### STATED EXERCISE:
Could you repeat, exactly as they stand, the lines between the one with "Reconstruct this image" and the one with "return CAM + r * (Y / r.y)", inclusive, minus the pictures?

### SUPPLIED MATERIAL:
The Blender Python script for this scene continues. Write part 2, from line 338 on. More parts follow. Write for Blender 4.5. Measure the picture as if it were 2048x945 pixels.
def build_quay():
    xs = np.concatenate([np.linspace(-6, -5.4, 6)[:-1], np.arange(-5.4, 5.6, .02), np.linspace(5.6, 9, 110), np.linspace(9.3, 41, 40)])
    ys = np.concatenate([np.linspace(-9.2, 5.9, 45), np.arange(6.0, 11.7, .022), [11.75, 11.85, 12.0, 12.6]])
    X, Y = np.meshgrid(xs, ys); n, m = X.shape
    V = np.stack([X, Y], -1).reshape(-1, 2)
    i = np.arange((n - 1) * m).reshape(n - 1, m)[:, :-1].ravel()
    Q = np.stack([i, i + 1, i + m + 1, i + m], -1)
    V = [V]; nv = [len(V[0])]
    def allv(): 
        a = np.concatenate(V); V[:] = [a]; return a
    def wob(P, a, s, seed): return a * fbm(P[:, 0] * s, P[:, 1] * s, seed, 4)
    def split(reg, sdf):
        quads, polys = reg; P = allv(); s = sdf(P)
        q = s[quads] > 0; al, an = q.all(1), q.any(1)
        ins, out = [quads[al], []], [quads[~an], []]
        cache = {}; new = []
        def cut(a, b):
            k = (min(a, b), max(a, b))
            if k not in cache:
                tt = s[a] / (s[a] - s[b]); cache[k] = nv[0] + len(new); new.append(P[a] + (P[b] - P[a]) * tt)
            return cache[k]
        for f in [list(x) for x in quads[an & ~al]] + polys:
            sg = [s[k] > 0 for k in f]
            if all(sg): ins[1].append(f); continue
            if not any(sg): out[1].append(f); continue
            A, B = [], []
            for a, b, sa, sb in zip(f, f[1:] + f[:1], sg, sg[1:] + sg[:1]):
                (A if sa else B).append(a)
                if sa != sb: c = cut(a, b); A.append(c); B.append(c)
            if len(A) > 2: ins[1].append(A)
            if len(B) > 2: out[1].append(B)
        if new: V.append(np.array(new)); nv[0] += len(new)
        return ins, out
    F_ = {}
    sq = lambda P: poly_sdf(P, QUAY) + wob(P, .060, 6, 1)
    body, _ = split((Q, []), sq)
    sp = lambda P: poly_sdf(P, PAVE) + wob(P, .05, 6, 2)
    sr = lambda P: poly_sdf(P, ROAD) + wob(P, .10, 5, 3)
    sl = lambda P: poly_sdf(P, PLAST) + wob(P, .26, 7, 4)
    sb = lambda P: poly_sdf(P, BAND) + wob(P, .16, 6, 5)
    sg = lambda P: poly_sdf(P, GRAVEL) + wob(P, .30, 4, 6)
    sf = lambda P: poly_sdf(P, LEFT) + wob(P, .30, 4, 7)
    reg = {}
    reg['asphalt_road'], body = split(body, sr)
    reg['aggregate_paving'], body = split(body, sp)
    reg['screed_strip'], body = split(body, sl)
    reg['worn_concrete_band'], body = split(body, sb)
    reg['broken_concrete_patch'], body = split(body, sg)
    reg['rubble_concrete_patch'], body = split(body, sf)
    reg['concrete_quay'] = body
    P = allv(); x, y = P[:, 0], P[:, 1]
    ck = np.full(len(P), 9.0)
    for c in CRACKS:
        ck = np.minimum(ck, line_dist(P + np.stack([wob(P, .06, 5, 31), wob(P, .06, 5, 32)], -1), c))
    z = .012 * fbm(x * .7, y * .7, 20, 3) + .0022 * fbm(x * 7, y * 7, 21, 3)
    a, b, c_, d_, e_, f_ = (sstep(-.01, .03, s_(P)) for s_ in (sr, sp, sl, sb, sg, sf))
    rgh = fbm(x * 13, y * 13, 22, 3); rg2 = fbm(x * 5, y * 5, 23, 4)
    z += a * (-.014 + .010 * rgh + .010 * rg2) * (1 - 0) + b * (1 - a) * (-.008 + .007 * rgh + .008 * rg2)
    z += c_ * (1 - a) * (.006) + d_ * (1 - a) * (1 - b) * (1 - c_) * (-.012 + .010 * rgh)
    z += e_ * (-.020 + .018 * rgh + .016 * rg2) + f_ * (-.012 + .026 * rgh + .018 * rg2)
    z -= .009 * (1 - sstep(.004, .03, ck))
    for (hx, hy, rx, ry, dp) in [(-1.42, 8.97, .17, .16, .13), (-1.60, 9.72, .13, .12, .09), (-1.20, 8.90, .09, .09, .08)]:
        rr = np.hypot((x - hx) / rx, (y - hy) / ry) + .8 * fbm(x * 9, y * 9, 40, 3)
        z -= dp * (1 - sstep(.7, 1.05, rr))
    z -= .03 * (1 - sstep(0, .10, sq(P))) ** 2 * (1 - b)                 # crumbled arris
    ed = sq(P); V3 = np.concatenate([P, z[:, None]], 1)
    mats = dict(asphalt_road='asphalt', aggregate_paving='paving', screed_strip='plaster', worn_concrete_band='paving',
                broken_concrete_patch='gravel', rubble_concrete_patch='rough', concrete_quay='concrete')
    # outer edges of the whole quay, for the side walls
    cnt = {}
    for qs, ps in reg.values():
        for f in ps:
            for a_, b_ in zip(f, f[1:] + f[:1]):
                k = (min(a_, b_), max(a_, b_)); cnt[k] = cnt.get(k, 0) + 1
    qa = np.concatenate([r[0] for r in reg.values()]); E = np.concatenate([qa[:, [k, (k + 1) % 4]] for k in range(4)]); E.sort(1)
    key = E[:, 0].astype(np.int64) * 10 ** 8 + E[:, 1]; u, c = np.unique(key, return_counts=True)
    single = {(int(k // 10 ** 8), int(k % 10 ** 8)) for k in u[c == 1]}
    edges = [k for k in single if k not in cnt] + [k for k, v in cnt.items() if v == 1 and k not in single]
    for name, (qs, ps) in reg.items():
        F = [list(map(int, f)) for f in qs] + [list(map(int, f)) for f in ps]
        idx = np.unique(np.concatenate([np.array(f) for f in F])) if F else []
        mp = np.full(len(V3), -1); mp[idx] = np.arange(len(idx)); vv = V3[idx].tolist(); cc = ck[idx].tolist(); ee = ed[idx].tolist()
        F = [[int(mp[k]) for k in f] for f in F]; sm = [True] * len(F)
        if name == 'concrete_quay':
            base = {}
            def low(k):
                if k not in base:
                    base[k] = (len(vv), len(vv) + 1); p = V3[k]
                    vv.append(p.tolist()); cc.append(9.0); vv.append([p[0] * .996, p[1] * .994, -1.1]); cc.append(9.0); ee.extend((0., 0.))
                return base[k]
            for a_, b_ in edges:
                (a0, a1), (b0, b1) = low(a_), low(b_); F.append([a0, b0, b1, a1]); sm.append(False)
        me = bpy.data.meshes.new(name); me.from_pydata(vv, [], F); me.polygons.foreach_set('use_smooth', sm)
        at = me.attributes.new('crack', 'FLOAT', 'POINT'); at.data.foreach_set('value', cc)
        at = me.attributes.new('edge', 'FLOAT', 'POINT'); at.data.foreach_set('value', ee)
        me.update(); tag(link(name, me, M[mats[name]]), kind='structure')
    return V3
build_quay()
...
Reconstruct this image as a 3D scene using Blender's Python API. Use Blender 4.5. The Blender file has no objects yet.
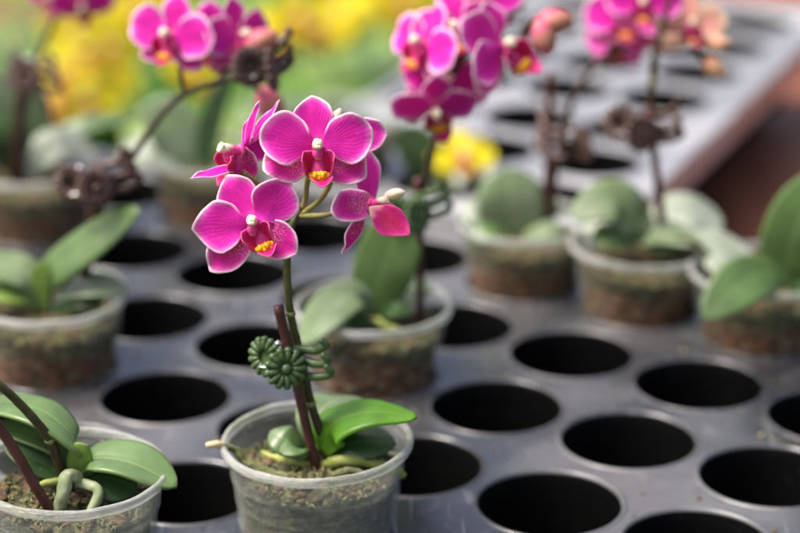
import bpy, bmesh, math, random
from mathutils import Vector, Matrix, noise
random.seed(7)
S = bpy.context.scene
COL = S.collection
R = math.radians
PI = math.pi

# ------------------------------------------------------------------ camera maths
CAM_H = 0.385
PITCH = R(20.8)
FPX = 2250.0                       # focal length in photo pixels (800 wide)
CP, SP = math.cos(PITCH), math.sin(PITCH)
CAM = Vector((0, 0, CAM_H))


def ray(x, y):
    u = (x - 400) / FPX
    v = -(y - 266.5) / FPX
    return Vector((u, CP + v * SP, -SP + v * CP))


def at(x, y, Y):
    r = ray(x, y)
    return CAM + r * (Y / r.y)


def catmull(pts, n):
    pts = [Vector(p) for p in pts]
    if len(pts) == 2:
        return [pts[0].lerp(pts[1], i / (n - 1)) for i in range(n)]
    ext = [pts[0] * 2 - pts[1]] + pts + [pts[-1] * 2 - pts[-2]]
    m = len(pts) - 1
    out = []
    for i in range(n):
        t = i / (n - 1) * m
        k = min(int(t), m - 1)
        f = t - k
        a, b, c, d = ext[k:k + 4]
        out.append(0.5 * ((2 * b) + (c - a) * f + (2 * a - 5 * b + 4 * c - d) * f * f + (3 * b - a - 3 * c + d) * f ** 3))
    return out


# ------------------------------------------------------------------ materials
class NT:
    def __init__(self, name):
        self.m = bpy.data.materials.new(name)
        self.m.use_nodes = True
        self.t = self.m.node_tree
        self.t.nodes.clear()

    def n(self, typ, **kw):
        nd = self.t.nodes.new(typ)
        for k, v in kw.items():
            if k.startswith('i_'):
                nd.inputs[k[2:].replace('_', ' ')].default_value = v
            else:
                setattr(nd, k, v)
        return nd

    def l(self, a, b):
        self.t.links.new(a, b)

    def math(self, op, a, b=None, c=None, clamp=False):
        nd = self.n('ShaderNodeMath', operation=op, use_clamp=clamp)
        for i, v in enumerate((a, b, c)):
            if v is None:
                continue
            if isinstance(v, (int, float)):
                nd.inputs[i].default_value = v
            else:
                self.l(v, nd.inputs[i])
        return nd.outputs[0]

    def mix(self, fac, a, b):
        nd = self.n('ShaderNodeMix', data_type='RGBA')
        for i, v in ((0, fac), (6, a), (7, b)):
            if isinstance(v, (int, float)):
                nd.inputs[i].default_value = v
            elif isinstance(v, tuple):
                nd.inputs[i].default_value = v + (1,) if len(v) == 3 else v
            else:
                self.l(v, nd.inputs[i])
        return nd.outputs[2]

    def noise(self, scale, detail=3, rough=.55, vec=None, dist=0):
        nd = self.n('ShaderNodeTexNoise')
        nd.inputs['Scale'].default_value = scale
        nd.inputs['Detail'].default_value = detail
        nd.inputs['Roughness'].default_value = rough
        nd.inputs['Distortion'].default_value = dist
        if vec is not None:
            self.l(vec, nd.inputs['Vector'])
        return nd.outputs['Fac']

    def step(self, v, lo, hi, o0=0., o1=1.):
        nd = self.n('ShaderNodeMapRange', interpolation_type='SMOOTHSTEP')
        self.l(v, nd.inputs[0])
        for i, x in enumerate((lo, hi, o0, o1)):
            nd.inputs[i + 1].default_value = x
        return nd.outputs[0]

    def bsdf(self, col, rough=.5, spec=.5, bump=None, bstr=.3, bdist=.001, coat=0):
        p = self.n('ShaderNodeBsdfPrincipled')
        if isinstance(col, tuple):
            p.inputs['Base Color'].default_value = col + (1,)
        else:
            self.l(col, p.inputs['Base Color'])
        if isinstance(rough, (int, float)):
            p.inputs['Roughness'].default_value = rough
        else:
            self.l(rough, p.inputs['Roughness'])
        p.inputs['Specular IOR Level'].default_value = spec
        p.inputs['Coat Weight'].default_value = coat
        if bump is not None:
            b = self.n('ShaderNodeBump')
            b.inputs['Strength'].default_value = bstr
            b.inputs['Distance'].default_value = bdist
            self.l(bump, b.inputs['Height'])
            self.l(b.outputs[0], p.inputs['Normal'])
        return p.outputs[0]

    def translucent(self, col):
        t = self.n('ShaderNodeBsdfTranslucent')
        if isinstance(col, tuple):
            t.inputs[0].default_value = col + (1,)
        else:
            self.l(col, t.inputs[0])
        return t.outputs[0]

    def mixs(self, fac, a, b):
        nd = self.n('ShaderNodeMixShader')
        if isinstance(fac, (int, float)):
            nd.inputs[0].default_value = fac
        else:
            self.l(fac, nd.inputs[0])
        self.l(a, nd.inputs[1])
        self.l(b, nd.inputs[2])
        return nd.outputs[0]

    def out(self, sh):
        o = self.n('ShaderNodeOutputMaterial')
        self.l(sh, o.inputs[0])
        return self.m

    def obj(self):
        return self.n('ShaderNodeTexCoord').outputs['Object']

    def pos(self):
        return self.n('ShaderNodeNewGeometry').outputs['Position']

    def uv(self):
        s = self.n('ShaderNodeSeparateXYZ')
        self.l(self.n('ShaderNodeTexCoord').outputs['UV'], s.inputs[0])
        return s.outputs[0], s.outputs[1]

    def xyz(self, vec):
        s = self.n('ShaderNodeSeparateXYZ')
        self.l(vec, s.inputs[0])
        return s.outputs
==
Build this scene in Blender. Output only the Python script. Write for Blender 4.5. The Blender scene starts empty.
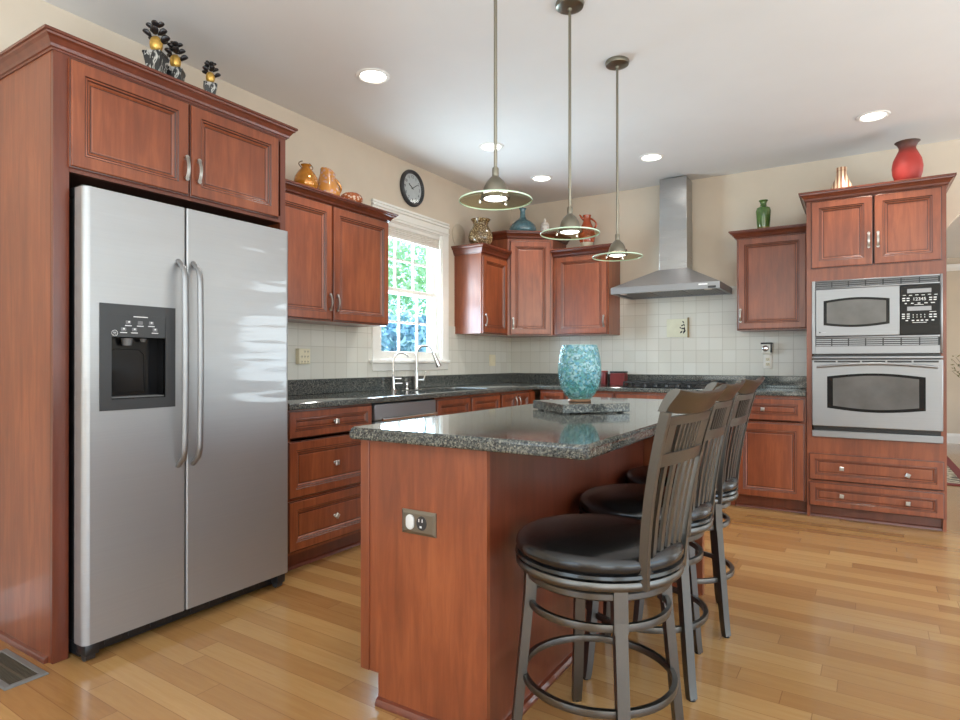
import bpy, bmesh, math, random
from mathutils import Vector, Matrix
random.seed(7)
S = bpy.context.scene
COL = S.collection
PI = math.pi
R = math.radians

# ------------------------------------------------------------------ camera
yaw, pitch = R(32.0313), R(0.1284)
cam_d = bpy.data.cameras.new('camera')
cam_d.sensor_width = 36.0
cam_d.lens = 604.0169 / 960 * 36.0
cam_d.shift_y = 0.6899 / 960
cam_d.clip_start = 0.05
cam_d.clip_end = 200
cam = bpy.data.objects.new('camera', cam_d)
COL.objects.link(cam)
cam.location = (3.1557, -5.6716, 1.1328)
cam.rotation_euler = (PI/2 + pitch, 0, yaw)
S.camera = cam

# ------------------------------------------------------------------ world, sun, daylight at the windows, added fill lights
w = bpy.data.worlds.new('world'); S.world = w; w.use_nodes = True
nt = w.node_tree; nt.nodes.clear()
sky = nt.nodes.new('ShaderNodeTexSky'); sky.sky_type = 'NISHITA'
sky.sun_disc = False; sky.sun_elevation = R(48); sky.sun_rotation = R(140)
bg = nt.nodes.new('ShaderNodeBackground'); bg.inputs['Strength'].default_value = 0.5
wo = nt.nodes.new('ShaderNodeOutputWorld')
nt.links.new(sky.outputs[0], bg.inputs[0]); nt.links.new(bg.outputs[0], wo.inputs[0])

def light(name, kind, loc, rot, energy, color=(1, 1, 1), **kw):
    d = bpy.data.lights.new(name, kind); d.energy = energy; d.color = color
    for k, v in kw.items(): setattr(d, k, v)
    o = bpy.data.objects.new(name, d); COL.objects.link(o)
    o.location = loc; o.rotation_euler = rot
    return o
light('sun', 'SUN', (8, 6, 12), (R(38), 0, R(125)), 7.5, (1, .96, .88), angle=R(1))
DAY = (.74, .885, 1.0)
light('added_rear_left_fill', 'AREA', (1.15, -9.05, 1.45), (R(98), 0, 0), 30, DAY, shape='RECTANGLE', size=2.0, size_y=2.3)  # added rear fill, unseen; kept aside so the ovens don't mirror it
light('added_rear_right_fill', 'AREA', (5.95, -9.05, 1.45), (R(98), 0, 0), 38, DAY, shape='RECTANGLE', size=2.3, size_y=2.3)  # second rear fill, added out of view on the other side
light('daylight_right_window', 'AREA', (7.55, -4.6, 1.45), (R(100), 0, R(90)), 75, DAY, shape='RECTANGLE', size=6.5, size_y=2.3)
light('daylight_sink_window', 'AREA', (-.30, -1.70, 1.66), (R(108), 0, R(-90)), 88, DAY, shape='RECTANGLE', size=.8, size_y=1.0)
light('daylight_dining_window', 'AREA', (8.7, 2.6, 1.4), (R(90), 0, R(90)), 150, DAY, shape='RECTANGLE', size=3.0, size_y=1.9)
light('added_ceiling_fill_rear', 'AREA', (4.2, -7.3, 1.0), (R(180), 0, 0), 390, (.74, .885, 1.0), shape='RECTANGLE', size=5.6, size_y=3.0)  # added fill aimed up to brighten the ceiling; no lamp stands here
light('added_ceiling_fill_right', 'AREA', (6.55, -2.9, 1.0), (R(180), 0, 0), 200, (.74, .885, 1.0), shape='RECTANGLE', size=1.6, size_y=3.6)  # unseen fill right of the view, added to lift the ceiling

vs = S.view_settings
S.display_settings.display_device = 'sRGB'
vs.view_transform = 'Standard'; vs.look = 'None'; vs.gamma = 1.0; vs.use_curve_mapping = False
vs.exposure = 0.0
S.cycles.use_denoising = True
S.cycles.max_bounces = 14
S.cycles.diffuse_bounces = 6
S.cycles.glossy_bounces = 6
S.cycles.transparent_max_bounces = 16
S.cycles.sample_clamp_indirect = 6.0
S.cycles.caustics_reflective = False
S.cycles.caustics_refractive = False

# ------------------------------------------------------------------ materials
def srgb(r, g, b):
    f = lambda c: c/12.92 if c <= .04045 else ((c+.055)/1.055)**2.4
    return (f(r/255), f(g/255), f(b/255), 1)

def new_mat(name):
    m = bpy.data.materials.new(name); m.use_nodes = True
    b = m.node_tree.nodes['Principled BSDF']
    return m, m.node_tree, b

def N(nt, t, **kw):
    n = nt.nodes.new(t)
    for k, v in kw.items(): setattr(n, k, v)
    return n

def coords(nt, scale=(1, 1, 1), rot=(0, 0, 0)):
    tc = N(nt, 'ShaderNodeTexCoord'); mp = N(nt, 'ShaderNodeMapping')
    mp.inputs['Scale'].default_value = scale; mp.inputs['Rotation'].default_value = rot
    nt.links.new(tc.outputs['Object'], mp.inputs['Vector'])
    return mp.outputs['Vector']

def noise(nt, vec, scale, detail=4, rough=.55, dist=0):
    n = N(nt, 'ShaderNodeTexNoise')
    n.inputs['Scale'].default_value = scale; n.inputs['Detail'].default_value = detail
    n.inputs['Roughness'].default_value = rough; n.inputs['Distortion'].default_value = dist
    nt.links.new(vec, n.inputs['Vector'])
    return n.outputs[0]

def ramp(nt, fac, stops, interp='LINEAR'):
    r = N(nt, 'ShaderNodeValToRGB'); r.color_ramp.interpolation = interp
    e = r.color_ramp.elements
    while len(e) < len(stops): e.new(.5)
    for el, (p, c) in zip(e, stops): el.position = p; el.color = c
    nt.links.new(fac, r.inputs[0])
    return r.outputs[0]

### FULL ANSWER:
Reconstruct this image as a 3D scene using Blender's Python API. Use Blender 4.5. The Blender file has no objects yet.
import bpy, bmesh, math, random
from mathutils import Vector, Matrix, noise
random.seed(7)
S = bpy.context.scene
COL = S.collection
R = math.radians
PI = math.pi

# ------------------------------------------------------------------ camera maths
CAM_H = 0.385
PITCH = R(20.8)
FPX = 2250.0                       # focal length in photo pixels (800 wide)
CP, SP = math.cos(PITCH), math.sin(PITCH)
CAM = Vector((0, 0, CAM_H))


def ray(x, y):
    u = (x - 400) / FPX
    v = -(y - 266.5) / FPX
    return Vector((u, CP + v * SP, -SP + v * CP))


def at(x, y, Y):
    r = ray(x, y)
    return CAM + r * (Y / r.y)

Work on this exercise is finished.